■ **THE RECORDS**:
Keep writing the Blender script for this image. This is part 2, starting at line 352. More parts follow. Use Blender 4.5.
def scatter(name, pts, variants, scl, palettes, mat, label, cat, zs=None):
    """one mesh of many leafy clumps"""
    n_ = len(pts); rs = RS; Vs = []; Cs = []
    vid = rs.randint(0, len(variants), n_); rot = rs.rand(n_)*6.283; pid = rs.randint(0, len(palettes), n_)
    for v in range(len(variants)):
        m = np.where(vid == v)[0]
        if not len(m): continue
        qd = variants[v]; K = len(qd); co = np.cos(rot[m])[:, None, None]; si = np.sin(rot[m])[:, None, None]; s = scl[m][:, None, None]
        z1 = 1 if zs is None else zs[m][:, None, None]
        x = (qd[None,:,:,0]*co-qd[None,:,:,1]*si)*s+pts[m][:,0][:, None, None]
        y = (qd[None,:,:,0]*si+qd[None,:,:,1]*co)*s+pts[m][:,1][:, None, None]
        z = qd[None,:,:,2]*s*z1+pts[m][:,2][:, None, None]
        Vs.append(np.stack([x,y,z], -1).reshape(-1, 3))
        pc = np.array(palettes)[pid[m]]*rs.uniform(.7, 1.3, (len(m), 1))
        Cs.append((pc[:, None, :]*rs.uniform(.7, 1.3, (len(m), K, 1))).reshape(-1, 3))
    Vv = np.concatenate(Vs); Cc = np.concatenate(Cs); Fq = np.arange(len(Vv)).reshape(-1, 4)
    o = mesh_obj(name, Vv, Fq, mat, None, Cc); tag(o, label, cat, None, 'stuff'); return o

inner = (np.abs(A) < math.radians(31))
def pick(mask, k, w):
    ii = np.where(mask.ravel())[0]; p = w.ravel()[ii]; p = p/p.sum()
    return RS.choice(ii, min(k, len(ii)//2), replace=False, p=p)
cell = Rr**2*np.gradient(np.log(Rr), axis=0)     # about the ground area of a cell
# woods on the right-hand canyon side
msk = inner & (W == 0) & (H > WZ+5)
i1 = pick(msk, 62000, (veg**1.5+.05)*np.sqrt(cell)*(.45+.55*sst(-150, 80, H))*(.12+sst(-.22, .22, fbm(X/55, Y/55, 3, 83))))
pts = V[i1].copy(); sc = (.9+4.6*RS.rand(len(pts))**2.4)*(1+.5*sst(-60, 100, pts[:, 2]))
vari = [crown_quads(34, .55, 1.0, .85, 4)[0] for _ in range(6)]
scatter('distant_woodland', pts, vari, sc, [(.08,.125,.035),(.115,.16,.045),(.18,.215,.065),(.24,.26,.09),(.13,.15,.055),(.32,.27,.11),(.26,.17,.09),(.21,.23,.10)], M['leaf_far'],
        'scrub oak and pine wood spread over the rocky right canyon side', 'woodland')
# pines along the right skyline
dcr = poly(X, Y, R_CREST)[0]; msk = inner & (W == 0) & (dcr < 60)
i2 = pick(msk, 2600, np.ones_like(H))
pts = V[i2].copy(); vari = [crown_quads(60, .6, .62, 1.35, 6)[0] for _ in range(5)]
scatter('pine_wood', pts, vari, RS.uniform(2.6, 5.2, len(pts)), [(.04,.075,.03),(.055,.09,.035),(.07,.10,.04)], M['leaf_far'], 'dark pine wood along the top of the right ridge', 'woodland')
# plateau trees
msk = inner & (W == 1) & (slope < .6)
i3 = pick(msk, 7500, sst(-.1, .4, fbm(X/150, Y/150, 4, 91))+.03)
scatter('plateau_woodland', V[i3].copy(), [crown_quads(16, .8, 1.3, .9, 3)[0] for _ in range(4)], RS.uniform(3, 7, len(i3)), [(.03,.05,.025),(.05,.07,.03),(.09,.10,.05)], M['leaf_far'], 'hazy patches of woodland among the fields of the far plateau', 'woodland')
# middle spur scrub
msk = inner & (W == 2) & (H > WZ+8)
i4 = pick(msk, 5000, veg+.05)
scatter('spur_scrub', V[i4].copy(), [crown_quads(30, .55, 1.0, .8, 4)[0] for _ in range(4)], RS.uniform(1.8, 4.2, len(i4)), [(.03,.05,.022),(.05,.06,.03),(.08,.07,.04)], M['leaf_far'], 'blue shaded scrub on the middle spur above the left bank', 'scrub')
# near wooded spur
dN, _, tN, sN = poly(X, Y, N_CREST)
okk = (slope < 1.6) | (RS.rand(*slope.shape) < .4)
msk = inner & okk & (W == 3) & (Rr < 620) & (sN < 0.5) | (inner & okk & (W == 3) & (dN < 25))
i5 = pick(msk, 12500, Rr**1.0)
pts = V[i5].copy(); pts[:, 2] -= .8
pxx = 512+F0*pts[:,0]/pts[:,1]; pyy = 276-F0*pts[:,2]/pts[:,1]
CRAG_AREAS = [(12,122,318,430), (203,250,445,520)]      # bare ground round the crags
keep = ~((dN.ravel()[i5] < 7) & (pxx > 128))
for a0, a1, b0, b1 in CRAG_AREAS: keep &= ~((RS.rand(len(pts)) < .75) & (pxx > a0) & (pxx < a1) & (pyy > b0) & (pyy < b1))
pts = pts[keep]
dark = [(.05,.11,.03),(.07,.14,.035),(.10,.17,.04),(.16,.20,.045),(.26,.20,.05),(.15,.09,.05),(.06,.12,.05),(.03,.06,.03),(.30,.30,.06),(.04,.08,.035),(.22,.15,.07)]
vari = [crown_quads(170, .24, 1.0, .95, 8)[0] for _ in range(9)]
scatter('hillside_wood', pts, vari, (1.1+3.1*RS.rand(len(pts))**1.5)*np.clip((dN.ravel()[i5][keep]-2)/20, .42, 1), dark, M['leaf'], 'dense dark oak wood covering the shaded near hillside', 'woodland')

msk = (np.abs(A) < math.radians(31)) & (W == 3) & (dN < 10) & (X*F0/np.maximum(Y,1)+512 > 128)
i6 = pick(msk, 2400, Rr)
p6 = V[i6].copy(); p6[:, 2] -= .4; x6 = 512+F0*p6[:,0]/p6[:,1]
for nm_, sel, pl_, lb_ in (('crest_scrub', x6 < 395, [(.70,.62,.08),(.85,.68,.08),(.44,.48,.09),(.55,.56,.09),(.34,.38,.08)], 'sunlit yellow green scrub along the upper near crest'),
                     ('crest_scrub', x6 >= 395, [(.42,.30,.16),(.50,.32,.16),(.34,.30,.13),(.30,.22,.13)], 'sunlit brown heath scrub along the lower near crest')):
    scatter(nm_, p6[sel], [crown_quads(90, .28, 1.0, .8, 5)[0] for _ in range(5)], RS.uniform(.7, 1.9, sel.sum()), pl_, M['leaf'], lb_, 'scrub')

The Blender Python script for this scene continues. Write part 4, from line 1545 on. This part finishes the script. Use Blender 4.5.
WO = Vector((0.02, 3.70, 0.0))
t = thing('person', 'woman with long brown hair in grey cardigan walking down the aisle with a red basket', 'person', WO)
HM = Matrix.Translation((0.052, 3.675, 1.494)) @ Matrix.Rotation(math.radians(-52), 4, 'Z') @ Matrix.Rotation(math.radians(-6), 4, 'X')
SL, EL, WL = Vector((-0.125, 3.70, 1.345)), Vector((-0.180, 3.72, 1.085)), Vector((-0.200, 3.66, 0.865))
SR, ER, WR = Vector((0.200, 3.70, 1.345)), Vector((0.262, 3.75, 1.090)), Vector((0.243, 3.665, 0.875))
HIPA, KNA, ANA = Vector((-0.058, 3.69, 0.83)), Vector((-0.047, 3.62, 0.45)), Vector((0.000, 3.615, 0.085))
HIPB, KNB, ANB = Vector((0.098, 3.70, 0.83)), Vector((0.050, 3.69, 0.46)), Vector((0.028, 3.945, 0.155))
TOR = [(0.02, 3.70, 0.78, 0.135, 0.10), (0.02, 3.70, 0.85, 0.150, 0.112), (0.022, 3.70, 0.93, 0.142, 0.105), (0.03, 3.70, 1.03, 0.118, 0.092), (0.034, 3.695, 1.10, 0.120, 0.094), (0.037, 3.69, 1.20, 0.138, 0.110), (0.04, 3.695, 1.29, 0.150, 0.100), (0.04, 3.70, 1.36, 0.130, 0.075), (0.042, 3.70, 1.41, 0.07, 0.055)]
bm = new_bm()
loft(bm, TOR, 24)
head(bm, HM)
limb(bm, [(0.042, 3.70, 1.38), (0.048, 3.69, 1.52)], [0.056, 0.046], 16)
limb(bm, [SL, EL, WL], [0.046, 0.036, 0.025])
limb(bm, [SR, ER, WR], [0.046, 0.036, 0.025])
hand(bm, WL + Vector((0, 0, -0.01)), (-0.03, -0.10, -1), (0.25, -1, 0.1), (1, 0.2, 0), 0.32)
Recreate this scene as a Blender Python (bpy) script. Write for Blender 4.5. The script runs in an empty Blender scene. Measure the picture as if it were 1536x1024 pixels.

■ **TASK REQUIREMENTS**: Above are the records; from them, give again exactly the lines from the one containing "vari = [crown_quads(170, .24, 1.0, .95, 8)[0]" to the one containing "scatter(nm_, p6[sel], [crown_quads(90, .28, 1.0, .8, 5)[0]", both lines included, and nothing more.

■ **FINISHED EXERCISE**:
vari = [crown_quads(170, .24, 1.0, .95, 8)[0] for _ in range(9)]
scatter('hillside_wood', pts, vari, (1.1+3.1*RS.rand(len(pts))**1.5)*np.clip((dN.ravel()[i5][keep]-2)/20, .42, 1), dark, M['leaf'], 'dense dark oak wood covering the shaded near hillside', 'woodland')

msk = (np.abs(A) < math.radians(31)) & (W == 3) & (dN < 10) & (X*F0/np.maximum(Y,1)+512 > 128)
i6 = pick(msk, 2400, Rr)
p6 = V[i6].copy(); p6[:, 2] -= .4; x6 = 512+F0*p6[:,0]/p6[:,1]
for nm_, sel, pl_, lb_ in (('crest_scrub', x6 < 395, [(.70,.62,.08),(.85,.68,.08),(.44,.48,.09),(.55,.56,.09),(.34,.38,.08)], 'sunlit yellow green scrub along the upper near crest'),
                     ('crest_scrub', x6 >= 395, [(.42,.30,.16),(.50,.32,.16),(.34,.30,.13),(.30,.22,.13)], 'sunlit brown heath scrub along the lower near crest')):
    scatter(nm_, p6[sel], [crown_quads(90, .28, 1.0, .8, 5)[0] for _ in range(5)], RS.uniform(.7, 1.9, sel.sum()), pl_, M['leaf'], lb_, 'scrub')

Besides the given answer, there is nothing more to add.